-- Start --
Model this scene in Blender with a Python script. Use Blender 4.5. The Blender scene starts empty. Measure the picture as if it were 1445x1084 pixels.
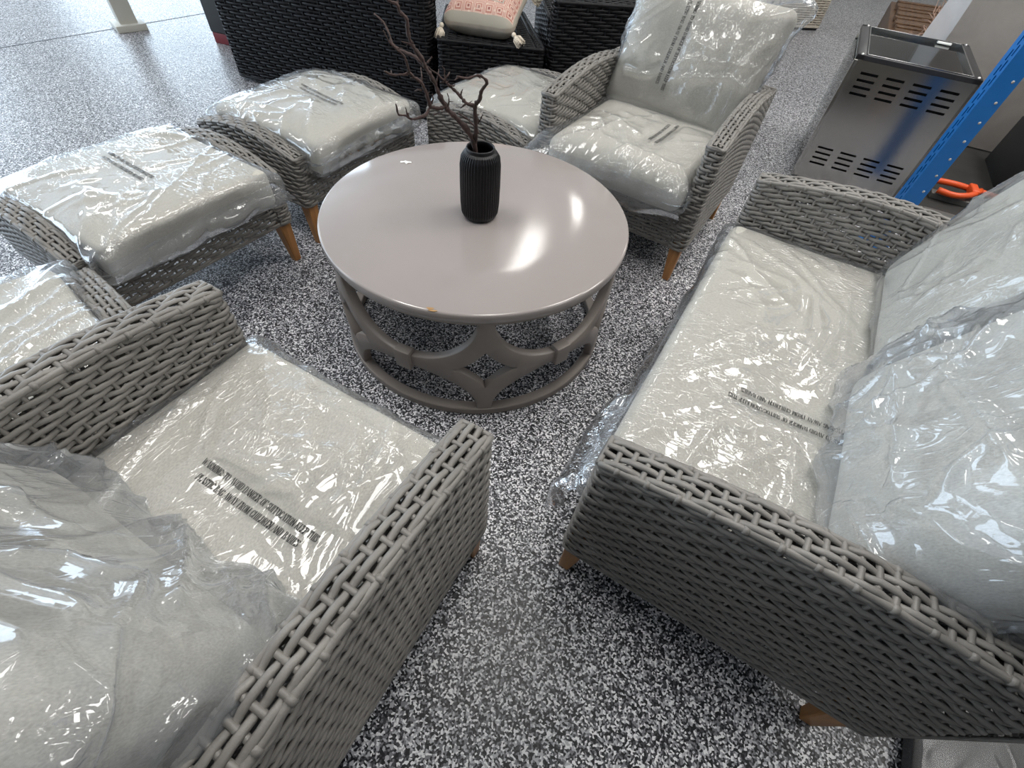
-- End --
-- Start --
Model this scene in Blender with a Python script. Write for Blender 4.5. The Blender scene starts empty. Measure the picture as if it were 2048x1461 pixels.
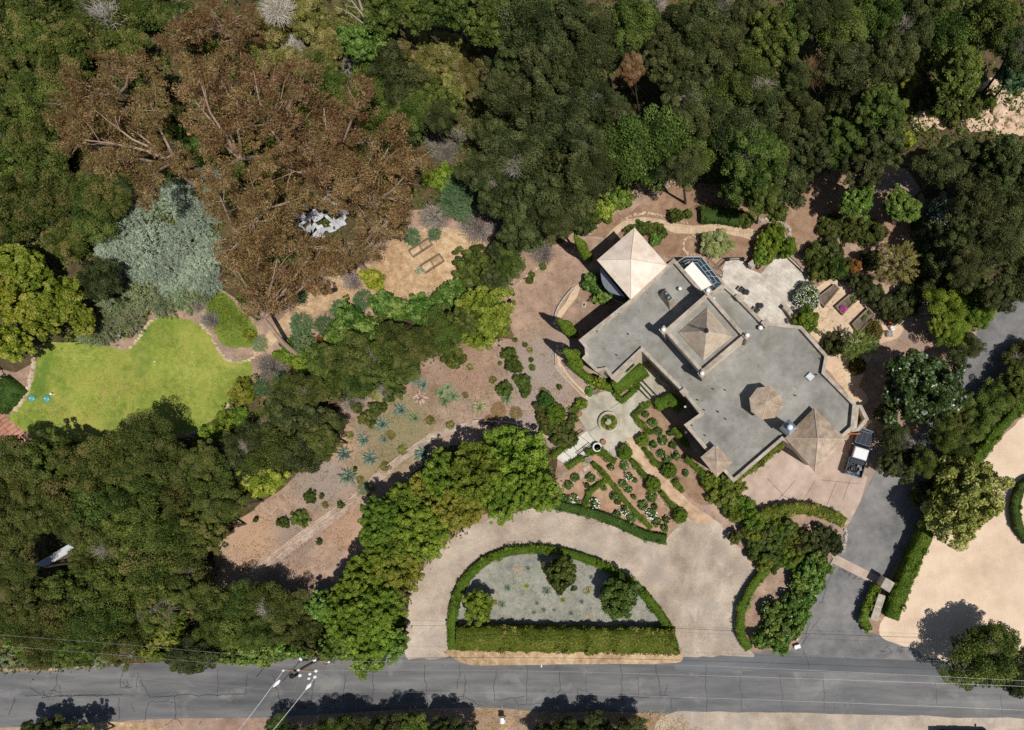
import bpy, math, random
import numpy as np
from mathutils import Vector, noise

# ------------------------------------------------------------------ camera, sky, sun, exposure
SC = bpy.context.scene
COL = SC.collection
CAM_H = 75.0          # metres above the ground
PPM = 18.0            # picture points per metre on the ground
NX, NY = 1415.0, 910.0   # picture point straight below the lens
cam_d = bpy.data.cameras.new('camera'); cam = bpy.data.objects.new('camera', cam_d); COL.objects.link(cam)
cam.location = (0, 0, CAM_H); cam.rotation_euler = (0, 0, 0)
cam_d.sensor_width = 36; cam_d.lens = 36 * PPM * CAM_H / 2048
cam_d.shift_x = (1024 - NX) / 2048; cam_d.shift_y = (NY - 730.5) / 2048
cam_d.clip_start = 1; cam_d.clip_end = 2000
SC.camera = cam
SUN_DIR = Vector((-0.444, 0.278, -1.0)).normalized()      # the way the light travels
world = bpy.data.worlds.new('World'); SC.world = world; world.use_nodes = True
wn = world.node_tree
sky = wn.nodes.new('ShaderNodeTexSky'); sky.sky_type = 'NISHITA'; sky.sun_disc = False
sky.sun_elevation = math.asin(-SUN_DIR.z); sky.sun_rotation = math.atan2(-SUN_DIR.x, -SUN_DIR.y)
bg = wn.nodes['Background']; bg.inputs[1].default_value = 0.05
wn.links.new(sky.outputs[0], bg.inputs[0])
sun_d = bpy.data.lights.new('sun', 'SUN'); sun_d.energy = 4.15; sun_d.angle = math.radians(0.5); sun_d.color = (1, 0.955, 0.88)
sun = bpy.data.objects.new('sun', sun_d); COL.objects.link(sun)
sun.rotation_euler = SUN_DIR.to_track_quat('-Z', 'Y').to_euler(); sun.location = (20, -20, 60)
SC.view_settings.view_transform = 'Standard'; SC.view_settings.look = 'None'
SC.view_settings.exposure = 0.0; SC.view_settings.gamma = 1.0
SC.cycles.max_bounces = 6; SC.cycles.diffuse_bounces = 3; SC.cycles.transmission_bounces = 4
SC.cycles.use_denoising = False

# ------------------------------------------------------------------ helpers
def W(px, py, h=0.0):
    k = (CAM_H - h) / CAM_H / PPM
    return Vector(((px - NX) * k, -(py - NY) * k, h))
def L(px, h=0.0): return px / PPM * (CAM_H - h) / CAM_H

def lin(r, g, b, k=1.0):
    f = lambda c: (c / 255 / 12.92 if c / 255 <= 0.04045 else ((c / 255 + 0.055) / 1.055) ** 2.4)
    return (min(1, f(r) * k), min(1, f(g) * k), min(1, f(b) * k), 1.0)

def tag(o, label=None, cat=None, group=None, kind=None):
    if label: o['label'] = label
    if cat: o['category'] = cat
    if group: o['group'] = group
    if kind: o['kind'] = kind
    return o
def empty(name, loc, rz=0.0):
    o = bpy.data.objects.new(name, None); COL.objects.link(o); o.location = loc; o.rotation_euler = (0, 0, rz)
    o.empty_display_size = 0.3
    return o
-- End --
-- Start --
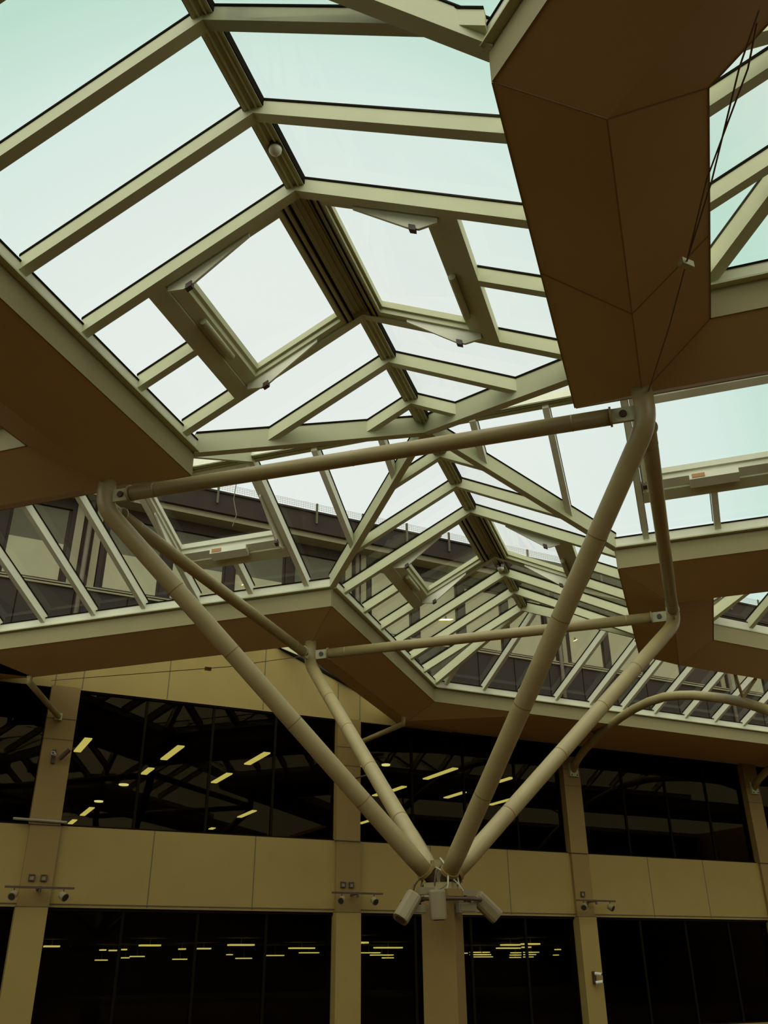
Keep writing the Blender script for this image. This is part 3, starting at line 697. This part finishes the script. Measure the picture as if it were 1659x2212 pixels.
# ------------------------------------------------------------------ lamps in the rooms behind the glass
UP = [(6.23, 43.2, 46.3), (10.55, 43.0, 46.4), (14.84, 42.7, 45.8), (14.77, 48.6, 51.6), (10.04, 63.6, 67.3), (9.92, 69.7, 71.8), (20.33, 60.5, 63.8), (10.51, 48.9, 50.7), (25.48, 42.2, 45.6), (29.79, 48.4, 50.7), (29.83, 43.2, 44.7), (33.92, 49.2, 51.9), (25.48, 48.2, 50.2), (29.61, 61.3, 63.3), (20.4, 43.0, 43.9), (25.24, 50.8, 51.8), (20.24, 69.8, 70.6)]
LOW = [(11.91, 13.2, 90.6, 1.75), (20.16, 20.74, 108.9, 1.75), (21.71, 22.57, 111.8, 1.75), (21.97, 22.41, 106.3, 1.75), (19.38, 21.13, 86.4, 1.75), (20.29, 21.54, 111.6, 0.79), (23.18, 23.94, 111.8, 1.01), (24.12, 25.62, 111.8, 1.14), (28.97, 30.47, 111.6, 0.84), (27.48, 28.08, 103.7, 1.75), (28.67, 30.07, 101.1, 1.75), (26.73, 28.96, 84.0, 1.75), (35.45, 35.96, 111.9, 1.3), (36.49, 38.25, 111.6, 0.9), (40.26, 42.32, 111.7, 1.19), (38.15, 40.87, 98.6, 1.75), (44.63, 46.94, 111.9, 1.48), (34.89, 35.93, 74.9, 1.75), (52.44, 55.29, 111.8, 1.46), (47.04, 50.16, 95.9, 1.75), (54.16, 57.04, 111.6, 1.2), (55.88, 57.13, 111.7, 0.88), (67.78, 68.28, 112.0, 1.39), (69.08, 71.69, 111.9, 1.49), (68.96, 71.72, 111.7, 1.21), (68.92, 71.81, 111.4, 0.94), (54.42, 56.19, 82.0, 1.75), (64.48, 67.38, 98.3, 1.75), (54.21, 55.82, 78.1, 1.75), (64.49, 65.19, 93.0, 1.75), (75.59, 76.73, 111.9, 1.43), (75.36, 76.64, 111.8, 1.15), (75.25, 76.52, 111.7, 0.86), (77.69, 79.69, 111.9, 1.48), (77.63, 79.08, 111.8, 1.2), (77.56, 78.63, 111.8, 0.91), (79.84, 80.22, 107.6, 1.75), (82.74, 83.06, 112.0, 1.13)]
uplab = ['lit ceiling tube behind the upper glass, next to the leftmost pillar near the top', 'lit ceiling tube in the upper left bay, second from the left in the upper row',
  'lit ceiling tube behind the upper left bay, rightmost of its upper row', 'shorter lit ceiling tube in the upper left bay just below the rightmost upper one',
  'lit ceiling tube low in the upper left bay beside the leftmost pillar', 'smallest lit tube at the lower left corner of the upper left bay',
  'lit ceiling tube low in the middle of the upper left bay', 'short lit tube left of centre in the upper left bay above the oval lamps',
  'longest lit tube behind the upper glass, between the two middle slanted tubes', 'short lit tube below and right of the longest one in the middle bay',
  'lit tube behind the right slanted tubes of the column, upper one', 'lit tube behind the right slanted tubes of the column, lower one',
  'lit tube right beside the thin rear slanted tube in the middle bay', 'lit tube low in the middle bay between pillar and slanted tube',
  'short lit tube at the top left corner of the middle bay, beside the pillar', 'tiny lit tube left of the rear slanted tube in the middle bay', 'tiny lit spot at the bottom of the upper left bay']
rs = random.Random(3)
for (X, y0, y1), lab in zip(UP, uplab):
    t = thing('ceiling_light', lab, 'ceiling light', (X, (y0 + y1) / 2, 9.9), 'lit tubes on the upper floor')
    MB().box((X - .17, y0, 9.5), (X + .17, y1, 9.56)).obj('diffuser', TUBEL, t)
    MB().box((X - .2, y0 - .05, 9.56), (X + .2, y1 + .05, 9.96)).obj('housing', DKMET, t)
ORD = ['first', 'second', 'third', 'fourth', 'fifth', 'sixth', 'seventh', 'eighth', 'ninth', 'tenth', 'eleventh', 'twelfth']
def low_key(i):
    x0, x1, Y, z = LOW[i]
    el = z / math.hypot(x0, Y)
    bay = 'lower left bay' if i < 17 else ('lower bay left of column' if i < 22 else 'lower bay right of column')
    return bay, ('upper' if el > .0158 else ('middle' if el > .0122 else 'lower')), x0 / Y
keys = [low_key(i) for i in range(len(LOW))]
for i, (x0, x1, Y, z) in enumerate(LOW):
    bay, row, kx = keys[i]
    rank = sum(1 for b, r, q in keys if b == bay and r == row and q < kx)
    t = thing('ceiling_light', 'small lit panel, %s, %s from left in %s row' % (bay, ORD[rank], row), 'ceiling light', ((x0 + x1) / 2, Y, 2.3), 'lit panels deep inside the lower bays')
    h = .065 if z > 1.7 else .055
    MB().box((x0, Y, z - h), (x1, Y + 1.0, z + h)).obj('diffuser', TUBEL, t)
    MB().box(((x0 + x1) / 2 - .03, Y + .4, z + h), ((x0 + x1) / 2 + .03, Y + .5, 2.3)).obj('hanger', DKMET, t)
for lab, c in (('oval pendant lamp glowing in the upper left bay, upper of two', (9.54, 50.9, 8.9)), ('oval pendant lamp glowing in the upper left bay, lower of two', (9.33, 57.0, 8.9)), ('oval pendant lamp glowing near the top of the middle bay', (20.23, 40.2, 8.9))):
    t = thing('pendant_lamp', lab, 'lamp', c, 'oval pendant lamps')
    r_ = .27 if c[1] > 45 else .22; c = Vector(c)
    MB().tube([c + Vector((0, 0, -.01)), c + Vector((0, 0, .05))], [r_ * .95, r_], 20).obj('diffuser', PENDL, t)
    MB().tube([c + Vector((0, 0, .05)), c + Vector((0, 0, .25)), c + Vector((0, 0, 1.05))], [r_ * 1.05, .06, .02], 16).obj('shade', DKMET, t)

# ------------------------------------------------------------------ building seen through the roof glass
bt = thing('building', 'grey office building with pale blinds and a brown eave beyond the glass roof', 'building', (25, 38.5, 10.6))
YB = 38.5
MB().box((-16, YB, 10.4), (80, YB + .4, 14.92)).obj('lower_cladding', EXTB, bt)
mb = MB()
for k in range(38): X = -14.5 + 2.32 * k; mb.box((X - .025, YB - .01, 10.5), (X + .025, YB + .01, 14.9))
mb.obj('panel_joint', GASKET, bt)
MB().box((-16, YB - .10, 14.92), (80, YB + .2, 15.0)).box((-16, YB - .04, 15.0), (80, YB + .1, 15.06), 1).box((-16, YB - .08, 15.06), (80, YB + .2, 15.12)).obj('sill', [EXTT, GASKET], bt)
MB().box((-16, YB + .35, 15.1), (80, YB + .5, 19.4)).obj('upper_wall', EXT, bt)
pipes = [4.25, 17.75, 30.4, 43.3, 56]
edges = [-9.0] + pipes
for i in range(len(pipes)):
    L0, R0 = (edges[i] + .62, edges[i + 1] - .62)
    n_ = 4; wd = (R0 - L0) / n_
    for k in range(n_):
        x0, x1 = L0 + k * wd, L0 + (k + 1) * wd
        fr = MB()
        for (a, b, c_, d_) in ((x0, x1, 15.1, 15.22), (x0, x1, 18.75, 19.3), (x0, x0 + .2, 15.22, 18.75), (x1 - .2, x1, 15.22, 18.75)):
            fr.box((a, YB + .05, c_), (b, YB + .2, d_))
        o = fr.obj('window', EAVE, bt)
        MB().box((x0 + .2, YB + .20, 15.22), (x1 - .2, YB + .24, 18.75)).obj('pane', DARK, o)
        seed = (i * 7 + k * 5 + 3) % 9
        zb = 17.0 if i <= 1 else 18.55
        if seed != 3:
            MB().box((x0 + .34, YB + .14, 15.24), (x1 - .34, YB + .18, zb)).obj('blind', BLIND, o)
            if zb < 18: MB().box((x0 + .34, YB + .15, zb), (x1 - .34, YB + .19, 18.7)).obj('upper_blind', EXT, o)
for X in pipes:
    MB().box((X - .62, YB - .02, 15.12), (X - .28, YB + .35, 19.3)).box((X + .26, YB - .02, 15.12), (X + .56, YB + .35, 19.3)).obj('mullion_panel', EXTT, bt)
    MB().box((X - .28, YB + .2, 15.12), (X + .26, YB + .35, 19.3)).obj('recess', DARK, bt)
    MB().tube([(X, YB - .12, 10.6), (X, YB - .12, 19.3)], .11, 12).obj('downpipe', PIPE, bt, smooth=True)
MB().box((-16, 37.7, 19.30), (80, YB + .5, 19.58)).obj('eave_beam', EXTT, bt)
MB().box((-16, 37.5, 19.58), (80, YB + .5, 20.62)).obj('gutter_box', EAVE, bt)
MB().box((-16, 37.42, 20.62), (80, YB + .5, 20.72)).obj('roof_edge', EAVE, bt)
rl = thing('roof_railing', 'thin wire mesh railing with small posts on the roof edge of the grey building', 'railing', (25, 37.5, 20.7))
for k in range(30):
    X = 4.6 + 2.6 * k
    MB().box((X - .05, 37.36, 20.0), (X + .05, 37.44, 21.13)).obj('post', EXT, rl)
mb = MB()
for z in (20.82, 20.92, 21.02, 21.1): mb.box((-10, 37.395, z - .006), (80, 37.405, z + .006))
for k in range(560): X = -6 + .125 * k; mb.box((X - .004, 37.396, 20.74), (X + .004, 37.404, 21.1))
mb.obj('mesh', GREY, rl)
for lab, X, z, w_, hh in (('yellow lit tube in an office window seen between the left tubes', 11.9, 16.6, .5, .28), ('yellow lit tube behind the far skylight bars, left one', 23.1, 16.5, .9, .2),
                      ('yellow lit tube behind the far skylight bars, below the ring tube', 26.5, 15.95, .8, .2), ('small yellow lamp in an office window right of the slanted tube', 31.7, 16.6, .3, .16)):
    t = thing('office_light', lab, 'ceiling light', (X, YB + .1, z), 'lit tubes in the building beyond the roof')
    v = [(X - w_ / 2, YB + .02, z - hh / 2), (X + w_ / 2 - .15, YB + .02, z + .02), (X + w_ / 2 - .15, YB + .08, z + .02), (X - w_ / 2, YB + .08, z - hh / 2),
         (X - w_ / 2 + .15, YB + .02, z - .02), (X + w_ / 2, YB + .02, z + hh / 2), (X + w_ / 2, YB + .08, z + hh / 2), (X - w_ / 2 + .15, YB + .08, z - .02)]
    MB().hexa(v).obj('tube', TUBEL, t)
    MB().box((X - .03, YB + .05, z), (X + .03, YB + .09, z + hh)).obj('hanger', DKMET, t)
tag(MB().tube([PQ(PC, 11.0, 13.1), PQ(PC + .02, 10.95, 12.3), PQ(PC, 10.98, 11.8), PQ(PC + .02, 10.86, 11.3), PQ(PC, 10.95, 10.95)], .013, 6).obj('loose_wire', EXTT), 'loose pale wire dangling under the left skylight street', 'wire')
-- End --
Using the listing above, show every line that includes the string "starts".

Model this scene in Blender with a Python script. Use Blender 4.5. The Blender scene starts empty. Measure the picture as if it were 1445x1084 pixels.
Model this scene in Blender with a Python script. Write for Blender 4.5. The Blender scene starts empty. Measure the picture as if it were 2048x1461 pixels.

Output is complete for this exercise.